Apple filed a suit against Psystar Corp., a Mac clone provider, to prevent it from selling its $399 Open Computer with copies of Apple's software. Psystar produces its own computers, which are packaged with copies of software it owns that happened to be produced by Apple.

Read it and resolve not to buy an Apple product:

"Apple Files Suit Over Mac Clones".

IBM Patents Congestion Pricing

Via thenewspaper.com, here is another example of why patents on software and business practices should never have been allowed.

IBM has been granted a patent on a system which would monitor vehical traffic on the "premium" lanes of a toll road (presumeably using EZPass-type technology) and automatically adjust prices for those lanes to ensure they don't become congested.

Quite an innovation.

I'm going to sit down and write a script which uses information on housing prices and zip codes to advise merchants on how much to charge customers in those zip code areas. Then I can get a patent on price discrimination, too.

Has Ivan Png Caught the Fever?

There are a couple of careful empirical researchers who are generally enthusiastic about intellectual property - and not so enthusiastic as we are about piracy. One is Ivan Png. Ivan, however, is an honest fellow: his latest work looks at the Business Software Alliance (read "Microsoft lobbying organization") and how they estimate piracy rates for software. Although the BSA statistics are widely used, Ivan finds them to less than neutral, with systematic cross-country biases, and more significant, in 2003 they started inflating their figures by around 4%. Go read it. Tables here.

Department of Strange Headlines

Why small businesses might prefer open source/free software.

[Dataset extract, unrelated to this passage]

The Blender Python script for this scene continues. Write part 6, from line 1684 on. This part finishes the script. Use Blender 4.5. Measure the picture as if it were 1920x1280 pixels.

Free Software versus Open Source Software

The free software movement is one of the bright lights in the darkness of modern copyrights and patents. For an outsider (I actually write and distribute software under the GPL, so I'm not strictly speaking an outsider), the movement often seems caught up in making distinctions that seem almost trivial - "open source" versus "free software" or "intellectual property" versus "copyright and patent." Richard Stallman, one of the leaders of the movement, especially prefers that we be precise in our terminology. Anyway I'm not posting to complain - I'm posting to remind us all that they are right and seemingly subtle distinctions matter.

I was reminded of this in a long email from Chris Anderson (as usual I am horribly slow to actually get around to posting - the email is from September 20) pointing out some imprecision in our book. In particular he raises the issue of whether the Solaris operating system is actually open source. But I thought especially interesting his discussion of star office:

like the open solaris project, the open office project is an open source version of a proprietary product from sun micro systems. sun opened up the source code that star office is built on, but the star office product contains fonts, clip art, and other stuff that is owned and licensed by sun. so, sun still sells star office and solaris, and sun donated most of the source for those products to the community, and subsequent proprietary versions of both products are based on those open source codebases, but star office is not open source in the way that gnome office or Koffice are in that you can just download the working version fully branded. you can download open office free in an easily installed format for a number of operating systems for free and are free to distribute it as you like.

The point is an important one: you can download open office for free and make changes to it and redistribute it. You can download star office for free, but you cannot make changes to it or redistribute it. This is not a trivial difference.